Growing up on 1980s Wall Street


South Kensington Club, London. October 18th, 2017

After a healthy, or rather hearty, dinner of pizza and wine we sat down with Lawton Fitt to hear about how she managed through a career arguably the most competitive company in the world, during a period when you could count the number of female leaders on one hand. Lawton gave us the kind of advice you want to print off and read whenever you feel your career, or life, has jilted off track. For as Lawton said, ‘you are living a life, not just having a career’ so don’t beat yourself up about the ups and downs on that journey. A career is a marathon, not a sprint, after all.

About Lawton

Lawton Fitt cut her teeth at Goldman Sachs on Wall Street during the swashbuckling era of the eighties. It was seven years into the job before she encountered another woman in a meeting, and she was regularly asked for directions to the bathrooms or told to send a fax. Lawton ran the bank’s tech IPO business during the first internet boom in the nineties and became the first female partner of the equity division in 1994. She retired from Goldman Sachs in 2002 and took on a very different challenge: running the Royal Academy of Arts in London. An American who splits her time between New York and London, now Lawton’s portfolio of corporate and non-profit positions include a board role at the Carlyle Group private equity firm.

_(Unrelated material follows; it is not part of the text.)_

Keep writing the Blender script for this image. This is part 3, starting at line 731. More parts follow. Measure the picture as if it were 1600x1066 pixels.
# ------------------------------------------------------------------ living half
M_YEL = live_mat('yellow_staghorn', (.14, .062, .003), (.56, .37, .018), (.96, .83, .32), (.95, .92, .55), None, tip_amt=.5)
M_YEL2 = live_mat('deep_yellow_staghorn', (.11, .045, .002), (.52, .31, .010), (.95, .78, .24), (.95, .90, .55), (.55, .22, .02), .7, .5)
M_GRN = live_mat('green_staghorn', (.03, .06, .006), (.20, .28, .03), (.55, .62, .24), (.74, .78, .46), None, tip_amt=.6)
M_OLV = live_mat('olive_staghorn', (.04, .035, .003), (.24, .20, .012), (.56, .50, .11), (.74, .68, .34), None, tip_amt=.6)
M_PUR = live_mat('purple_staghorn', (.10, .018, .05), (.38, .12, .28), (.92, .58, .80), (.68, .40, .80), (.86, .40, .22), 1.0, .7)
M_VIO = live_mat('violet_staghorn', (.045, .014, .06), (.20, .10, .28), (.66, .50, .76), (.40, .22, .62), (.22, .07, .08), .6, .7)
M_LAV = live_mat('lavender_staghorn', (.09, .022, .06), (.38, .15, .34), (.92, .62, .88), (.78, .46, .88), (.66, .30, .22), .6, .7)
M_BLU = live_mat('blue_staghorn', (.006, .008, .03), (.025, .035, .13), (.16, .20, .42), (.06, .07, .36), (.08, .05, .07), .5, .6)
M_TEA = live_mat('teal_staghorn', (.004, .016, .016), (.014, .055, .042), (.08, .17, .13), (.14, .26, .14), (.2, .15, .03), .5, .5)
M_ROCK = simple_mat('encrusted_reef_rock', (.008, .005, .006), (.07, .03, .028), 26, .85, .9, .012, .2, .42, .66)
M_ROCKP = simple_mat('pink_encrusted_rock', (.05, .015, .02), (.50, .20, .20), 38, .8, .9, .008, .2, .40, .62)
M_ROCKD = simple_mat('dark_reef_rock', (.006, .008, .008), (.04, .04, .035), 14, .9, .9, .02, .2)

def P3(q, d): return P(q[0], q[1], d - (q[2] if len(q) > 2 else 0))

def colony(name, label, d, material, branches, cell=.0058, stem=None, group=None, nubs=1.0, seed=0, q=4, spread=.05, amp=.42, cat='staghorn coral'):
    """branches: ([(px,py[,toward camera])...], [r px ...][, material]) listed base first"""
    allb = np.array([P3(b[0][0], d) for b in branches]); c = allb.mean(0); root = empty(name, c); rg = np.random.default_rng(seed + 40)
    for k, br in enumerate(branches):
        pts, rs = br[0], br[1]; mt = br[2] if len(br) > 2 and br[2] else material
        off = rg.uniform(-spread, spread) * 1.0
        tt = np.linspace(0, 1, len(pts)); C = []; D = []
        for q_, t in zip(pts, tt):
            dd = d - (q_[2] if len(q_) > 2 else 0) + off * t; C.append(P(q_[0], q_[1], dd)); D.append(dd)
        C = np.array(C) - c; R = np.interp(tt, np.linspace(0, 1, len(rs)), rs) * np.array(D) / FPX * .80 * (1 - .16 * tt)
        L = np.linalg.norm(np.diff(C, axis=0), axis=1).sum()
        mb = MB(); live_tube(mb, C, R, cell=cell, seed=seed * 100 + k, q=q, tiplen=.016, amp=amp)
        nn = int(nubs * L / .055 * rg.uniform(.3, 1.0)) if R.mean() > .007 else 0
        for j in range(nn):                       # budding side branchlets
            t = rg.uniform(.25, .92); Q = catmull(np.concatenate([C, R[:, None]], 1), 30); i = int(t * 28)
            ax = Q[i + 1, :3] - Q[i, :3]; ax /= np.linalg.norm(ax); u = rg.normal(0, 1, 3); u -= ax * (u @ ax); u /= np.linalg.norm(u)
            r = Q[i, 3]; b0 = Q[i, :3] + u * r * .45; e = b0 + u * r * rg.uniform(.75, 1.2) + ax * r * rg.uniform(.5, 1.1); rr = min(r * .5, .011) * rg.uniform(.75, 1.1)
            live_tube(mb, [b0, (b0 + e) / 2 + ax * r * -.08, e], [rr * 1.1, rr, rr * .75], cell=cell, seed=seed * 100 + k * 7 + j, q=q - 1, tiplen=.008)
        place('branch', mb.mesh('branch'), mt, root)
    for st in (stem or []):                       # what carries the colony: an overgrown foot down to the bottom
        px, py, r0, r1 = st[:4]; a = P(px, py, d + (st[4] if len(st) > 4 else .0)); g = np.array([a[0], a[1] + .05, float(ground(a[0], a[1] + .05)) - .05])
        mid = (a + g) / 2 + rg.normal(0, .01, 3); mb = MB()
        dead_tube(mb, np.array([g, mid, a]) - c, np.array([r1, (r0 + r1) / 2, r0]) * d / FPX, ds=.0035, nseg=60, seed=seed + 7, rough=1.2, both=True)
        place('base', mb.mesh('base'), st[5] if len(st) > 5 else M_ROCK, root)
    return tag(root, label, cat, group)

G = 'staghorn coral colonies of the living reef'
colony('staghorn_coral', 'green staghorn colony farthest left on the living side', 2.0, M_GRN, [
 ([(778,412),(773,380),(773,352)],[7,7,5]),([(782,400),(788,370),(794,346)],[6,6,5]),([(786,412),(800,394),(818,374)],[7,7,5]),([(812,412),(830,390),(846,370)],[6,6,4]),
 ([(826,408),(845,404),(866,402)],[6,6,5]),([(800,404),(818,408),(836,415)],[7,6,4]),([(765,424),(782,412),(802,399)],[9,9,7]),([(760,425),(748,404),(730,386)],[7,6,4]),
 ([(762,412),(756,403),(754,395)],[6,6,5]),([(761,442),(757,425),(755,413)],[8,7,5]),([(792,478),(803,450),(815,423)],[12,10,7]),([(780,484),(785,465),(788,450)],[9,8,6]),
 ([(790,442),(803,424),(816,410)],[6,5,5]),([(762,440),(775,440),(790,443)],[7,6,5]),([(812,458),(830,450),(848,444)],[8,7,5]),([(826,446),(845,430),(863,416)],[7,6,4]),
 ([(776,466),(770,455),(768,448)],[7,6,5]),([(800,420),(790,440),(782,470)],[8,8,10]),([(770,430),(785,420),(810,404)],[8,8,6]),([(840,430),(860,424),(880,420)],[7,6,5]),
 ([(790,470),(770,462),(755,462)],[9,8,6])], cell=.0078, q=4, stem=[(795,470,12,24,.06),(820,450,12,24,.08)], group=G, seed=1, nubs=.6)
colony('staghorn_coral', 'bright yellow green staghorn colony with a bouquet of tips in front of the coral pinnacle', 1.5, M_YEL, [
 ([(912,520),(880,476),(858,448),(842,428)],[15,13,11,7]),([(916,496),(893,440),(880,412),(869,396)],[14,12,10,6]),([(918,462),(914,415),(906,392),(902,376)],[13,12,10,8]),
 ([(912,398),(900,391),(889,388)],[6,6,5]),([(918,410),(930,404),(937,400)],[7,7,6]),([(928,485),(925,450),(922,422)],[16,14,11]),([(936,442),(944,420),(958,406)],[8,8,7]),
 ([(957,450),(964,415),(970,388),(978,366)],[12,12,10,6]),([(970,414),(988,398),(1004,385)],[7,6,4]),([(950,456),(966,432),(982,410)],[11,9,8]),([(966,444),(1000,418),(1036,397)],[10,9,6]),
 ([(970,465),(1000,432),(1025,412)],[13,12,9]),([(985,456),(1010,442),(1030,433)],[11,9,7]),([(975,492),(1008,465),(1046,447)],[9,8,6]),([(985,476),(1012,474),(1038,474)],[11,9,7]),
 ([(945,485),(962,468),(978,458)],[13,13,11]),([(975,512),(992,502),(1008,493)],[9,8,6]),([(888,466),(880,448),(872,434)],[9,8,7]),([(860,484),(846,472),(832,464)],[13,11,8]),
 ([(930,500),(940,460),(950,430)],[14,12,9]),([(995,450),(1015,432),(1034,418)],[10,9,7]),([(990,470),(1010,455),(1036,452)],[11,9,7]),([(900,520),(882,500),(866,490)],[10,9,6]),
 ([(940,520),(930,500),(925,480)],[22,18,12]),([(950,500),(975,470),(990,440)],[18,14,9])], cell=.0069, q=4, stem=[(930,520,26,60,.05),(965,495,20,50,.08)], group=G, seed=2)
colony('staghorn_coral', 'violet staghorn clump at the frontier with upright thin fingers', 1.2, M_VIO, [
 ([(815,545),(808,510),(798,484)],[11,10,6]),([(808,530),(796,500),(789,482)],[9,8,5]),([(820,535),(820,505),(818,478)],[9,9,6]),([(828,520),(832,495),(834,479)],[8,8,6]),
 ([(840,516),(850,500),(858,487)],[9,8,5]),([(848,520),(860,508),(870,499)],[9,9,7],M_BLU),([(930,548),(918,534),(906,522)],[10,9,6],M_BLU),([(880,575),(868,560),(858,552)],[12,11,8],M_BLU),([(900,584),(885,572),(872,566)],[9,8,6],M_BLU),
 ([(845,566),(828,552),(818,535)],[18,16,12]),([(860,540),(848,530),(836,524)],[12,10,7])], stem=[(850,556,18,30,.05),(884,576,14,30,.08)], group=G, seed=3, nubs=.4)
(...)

  • Take responsibility for your own career
    • Don’t rely on your organization to manage your career for you.
    • Make lists at what you’re good at, and what you’re not. Be honest with yourself and play to your strengths.
    • Define what success is for you, without being influenced by what others see as success. Don’t let your decisions be driven by what will look good on your CV.
    • Take feedback regularly. Ask for it, listen to it dispassionately, and value it.
    • Find and invest in your mentors. These relationships are your responsibility to make productive.
  • Believe in your value
    • Try not to fall victim to imposter syndrome.
    • Most women believe they must command 100% of a job to do it well. Men believe they must command 70%, and can wing it for the remainder. If your standard is perfection, then you’ll always feel like you’re coming up short.
    • Remind yourself that you are where you are because you are good at what you do, not because your boss likes you. You were hired, you were not adopted!
    • Communicate your value to your boss. This is not just about getting ahead, but this is part of your actual job. It means your boss knows what is happening, and can feel good about what your team is doing.
  • Learn to love risk
    • Be open-minded and keep looking up. It’s too easy to be looking down, concentrating on perfection, and missing the opportunities that arise around you.
    • Keep talking to people – colleagues, people senior to you, people junior to you, friends, BroadMinded members….
    • Do your due diligence before taking a risk. Ask yourself what is the worst thing that could happen to me? If you can live with that thing, then you’re ok.
    • Accept the possibility you could fail. As with every failure, you’ll grow resilience.
  • Learn to lead
    • The transition from a doer to a leader is not smooth
    • Watch leaders that are really effective. Think about what makes them so persuasive, and try and adapt it to your character.
    • Don’t assume you’re either born a leader or not.
  • Invest passion in your work
    • Be someone that creates energy at work, not someone that depletes it. Be a champion of your organization.
    • To be passionate is to be focused. Make lists of other things you want to do and put it aside; allow yourself to focus on what you need to do now.
    • If you don’t feel passionate about what you do, really think about making a change. It’s a great shame not to feel passion, at least most of the time.
  • Don’t forget life is happening while you’re working
    • Sometimes you’ll make life decisions that might hold back your career – for your husband or for your kids. Sometimes that is ok. (Lawton moved to London for her then boyfriend’s job, something that held back her career for some years. Her boyfriend is now her husband of 32 years, so she’s confident it was the right move!)
    • To have a broader perspective on life and interests outside of work will most likely help you in your career. And make you happier.
    • The speed and the way you’re running your race in life may change – that’s ok. Give yourself that freedom.